(GIVEN TASK) Write the data out again, character for character, with no images.

— Start of DATA EXCERPT —

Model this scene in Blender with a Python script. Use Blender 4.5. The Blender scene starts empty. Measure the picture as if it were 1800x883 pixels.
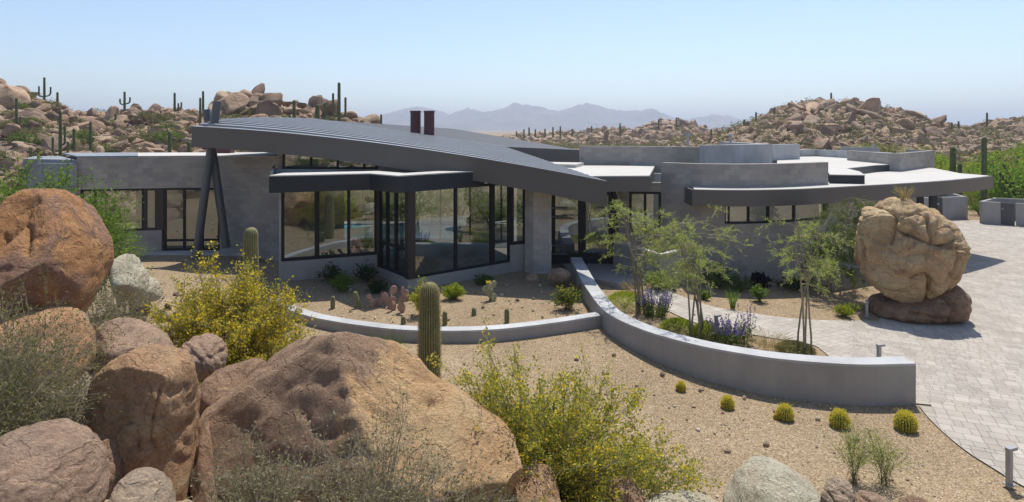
import bpy, math, random
import numpy as np
from mathutils import Vector, Matrix, noise

R = math.radians
random.seed(11)
scene = bpy.context.scene
COL = scene.collection
F_PX, CAM_H, V_HOR = 1100.0, 6.0, 228.0     # focal length in photo pixels, eye height, horizon row


# ------------------------------------------------------------------ helpers
def pt(u, v, Y):
    """point of the place that the photograph shows at (u, v), Y metres away"""
    return Vector(((u - 900) / F_PX * Y, Y, CAM_H - (v - V_HOR) / F_PX * Y))


def ux(u, Y):
    return ((u - 900) / F_PX * Y, Y)


def tag(o, label=None, cat=None, group=None, kind=None):
    if label: o['label'] = label
    if cat: o['category'] = cat
    if group: o['group'] = group
    if kind: o['kind'] = kind
    return o


def empty(name, loc, label, cat, group=None, rz=0):
    o = bpy.data.objects.new(name, None)
    COL.objects.link(o)
    o.location = loc
    o.rotation_euler = (0, 0, rz)
    o.empty_display_size = 0.2
    return tag(o, label, cat, group)


def link(name, me, parent=None, loc=None):
    o = bpy.data.objects.new(name, me)
    COL.objects.link(o)
    if parent is not None: o.parent = parent
    if loc is not None: o.location = loc
    return o


def copy_tree(o, parent=None):
    c = o.copy()
    COL.objects.link(c)
    c.parent = parent
    for ch in list(o.children):
        copy_tree(ch, c)
    return c


def mesh_np(name, V, Fa, mats, smooth=False, midx=None, attrs=None):
    """mesh from numpy arrays; Fa is (n,3) or (n,4), or a list of such arrays"""
    me = bpy.data.meshes.new(name)
    V = np.asarray(V, dtype=np.float32)
    Fl = Fa if isinstance(Fa, list) else [Fa]
    Fl = [np.asarray(f, dtype=np.int32) for f in Fl if len(f)]
    loops = np.concatenate([f.ravel() for f in Fl])
    tot = np.concatenate([np.full(len(f), f.shape[1], dtype=np.int32) for f in Fl])
    start = np.concatenate([[0], np.cumsum(tot)[:-1]]).astype(np.int32)
    me.vertices.add(len(V)); me.vertices.foreach_set('co', V.ravel())
    me.loops.add(len(loops)); me.loops.foreach_set('vertex_index', loops)
    me.polygons.add(len(tot)); me.polygons.foreach_set('loop_start', start)
    for m in (mats if isinstance(mats, (list, tuple)) else [mats]): me.materials.append(m)
    if midx is not None: me.polygons.foreach_set('material_index', np.asarray(midx, dtype=np.int32))
    me.polygons.foreach_set('use_smooth', np.full(len(tot), bool(smooth)))
    for k, a in (attrs or {}).items():
        at = me.attributes.new(k, 'FLOAT', 'POINT')
        at.data.foreach_set('value', np.asarray(a, dtype=np.float32))
    me.update(calc_edges=True)
    me.validate()
    return me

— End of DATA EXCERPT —

(THE COMPLETED TASK)
Model this scene in Blender with a Python script. Use Blender 4.5. The Blender scene starts empty. Measure the picture as if it were 1800x883 pixels.
import bpy, math, random
import numpy as np
from mathutils import Vector, Matrix, noise

R = math.radians
random.seed(11)
scene = bpy.context.scene
COL = scene.collection
F_PX, CAM_H, V_HOR = 1100.0, 6.0, 228.0     # focal length in photo pixels, eye height, horizon row


# ------------------------------------------------------------------ helpers
def pt(u, v, Y):
    """point of the place that the photograph shows at (u, v), Y metres away"""
    return Vector(((u - 900) / F_PX * Y, Y, CAM_H - (v - V_HOR) / F_PX * Y))


def ux(u, Y):
    return ((u - 900) / F_PX * Y, Y)


def tag(o, label=None, cat=None, group=None, kind=None):
    if label: o['label'] = label
    if cat: o['category'] = cat
    if group: o['group'] = group
    if kind: o['kind'] = kind
    return o


def empty(name, loc, label, cat, group=None, rz=0):
    o = bpy.data.objects.new(name, None)
    COL.objects.link(o)
    o.location = loc
    o.rotation_euler = (0, 0, rz)
    o.empty_display_size = 0.2
    return tag(o, label, cat, group)


def link(name, me, parent=None, loc=None):
    o = bpy.data.objects.new(name, me)
    COL.objects.link(o)
    if parent is not None: o.parent = parent
    if loc is not None: o.location = loc
    return o


def copy_tree(o, parent=None):
    c = o.copy()
    COL.objects.link(c)
    c.parent = parent
    for ch in list(o.children):
        copy_tree(ch, c)
    return c


def mesh_np(name, V, Fa, mats, smooth=False, midx=None, attrs=None):
    """mesh from numpy arrays; Fa is (n,3) or (n,4), or a list of such arrays"""
    me = bpy.data.meshes.new(name)
    V = np.asarray(V, dtype=np.float32)
    Fl = Fa if isinstance(Fa, list) else [Fa]
    Fl = [np.asarray(f, dtype=np.int32) for f in Fl if len(f)]
    loops = np.concatenate([f.ravel() for f in Fl])
    tot = np.concatenate([np.full(len(f), f.shape[1], dtype=np.int32) for f in Fl])
    start = np.concatenate([[0], np.cumsum(tot)[:-1]]).astype(np.int32)
    me.vertices.add(len(V)); me.vertices.foreach_set('co', V.ravel())
    me.loops.add(len(loops)); me.loops.foreach_set('vertex_index', loops)
    me.polygons.add(len(tot)); me.polygons.foreach_set('loop_start', start)
    for m in (mats if isinstance(mats, (list, tuple)) else [mats]): me.materials.append(m)
    if midx is not None: me.polygons.foreach_set('material_index', np.asarray(midx, dtype=np.int32))
    me.polygons.foreach_set('use_smooth', np.full(len(tot), bool(smooth)))
    for k, a in (attrs or {}).items():
        at = me.attributes.new(k, 'FLOAT', 'POINT')
        at.data.foreach_set('value', np.asarray(a, dtype=np.float32))
    me.update(calc_edges=True)
    me.validate()
    return me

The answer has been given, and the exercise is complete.